Couronne d'épines
Mardi 14 avril 2009. Je quitte l’Espagne,
sa semaine sainte chômée et célébrée,
ma petite-fille Inès et son enfance catalane, Olivella et ses pancartes
« En venta / Se vende » aux grilles des propriétés
de luxe qui ne trouvent plus preneur… Là comme ailleurs dans le
monde imprégné de culture chrétienne, les cloches
sont revenues, les œufs de Pâques aussi mais la reprise se fait attendre
et désirer comme une vieille cocotte chichiteuse.
Les pins où les écureuils
courent de branche en branche tapissent les collines, bruissant au souffle
tiède d’un vent marin, métamorphosés en lyre et animés
d’une immense ola naturelle. Ils ignorent impunément la crise, les
misères accumulées à leur pied et les chenilles processionnaires.
Je traverse le parc naturel de Garraf, sa rocaille et ses étendues
sauvages, sa flore protégée de la main sacrilège de
l’homme, ses rongeurs, ses renards et ses rapaces, ses serpents et ses
scorpions dont la rencontre inopinée dissuade le pied téméraire
et profanateur du promeneur importun qui bénit alors le regain de
sagesse qui le gagne et les chemins balisés.
Mais ma voiture ne se perd pas
dans les sous-bois : elle suit les lacets à l’impeccable macadam
de la route qui nous mène vers Villafranca del Pénédès.
Le thym en fleur sur les bas-côtés et les milliers de ceps
qui hérissent les terres ocres et rouges me rappellent que l’Espagne
est aussi le pays des saveurs et de la vigne, une marqueterie de coteaux
ensoleillés et généreux qui enfantent des blancs fruités
et des tintos ou negros amples et puissants, des cavas gouleyants et frais…

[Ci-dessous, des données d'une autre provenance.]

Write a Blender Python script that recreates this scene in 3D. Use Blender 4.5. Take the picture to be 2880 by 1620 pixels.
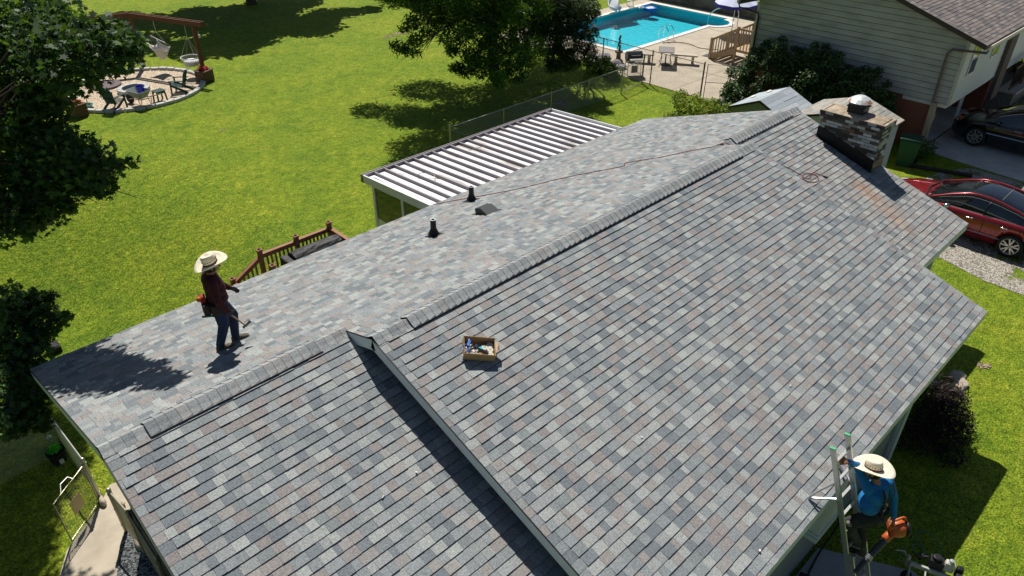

Boire une bouteille de pénédès, c’est comprendre et
connaître un peu mieux la Catalogne…
11 heures. L’autoroute contourne
Barcelone. Dans le ciel limpide et intensément bleu, avivé
par le soleil qui en souligne le relief et en accentue la surrection, l’étroit
massif de Montserrat hérisse sa couronne orgueilleuse. Il règne
sans partage sur la Catalogne qui se tisse à ses pieds. De ses pentes
ravinées et abruptes, saignent les affluents du Llobregat. Pour
l’œil de l’automobiliste qui la regarde à distance, happé
par le flot autoroutier, la douloureuse dentelure d’épines rocheuses
de Montserrat rappelle un christ crucifié ou un immense mur
des lamentations. Si jamais paysage pascal existe, c’est Montserrat qui
l’incarne…
Montserrat, couronne d’épines,
christ crucifié et sanglant, souffrance et rédemption… Faut-il
que j’y ajoute ce gecko grimpeur entraperçu dans la villa de mes
enfants à Olivella, friand de scolopendres et dont les mythiques
cousins sahariens, les lézards cornus, laissent couler des larmes
de sang… Décidément, ces images m’obsèdent : couronnes,
sang et larmes, souffrance et sacrifice. C’est que la Catalogne est une
terre d’amour et de liberté, accueillante et arrogante, inflexible
et courageuse ; elle n’a jamais plié devant Franco, aussi peu encline
à l’ordre avilissant du caudillo que les arides parois coupantes
de Montserrat… Si jamais l’Union méditerranéenne si chère
à notre président, à DSK et à feu Michel Jobert
voyait le jour, Barcelone doit en être le point focal, Barcelone
qui s’ouvre sur la mer et que protège l’immense statue de la liberté
de Montserrat.
Comme quoi ce ne sont pas les mots
qui importent, mais les images qu’ils véhiculent. Pour Anny, Montserrat
évoquait une cantatrice. Pour moi, plus versé dans l’art
dramatique que dans l’art lyrique, Montserrat ne fut longtemps qu’une pièce
de théâtre en trois actes. Mais aujourd’hui, ces images anciennes
s’évanouissent au profit de celle qui les surplombe et nous réunit
une fois encore dans un souvenir partagé, fût-il l’une des
réalités fugaces que le diaporama de l’itinéraire
choisi fait défiler à la vitesse du véhicule…
De même que pour Fédérico
Garcia Lorca , une guitare est un cœur grièvement navré par
cinq épées, de même la couronne d’épines de
Montserrat saigne sur les terres viticoles et industrielles de Catalogne,
ancestrale rédemptrice du labeur humain.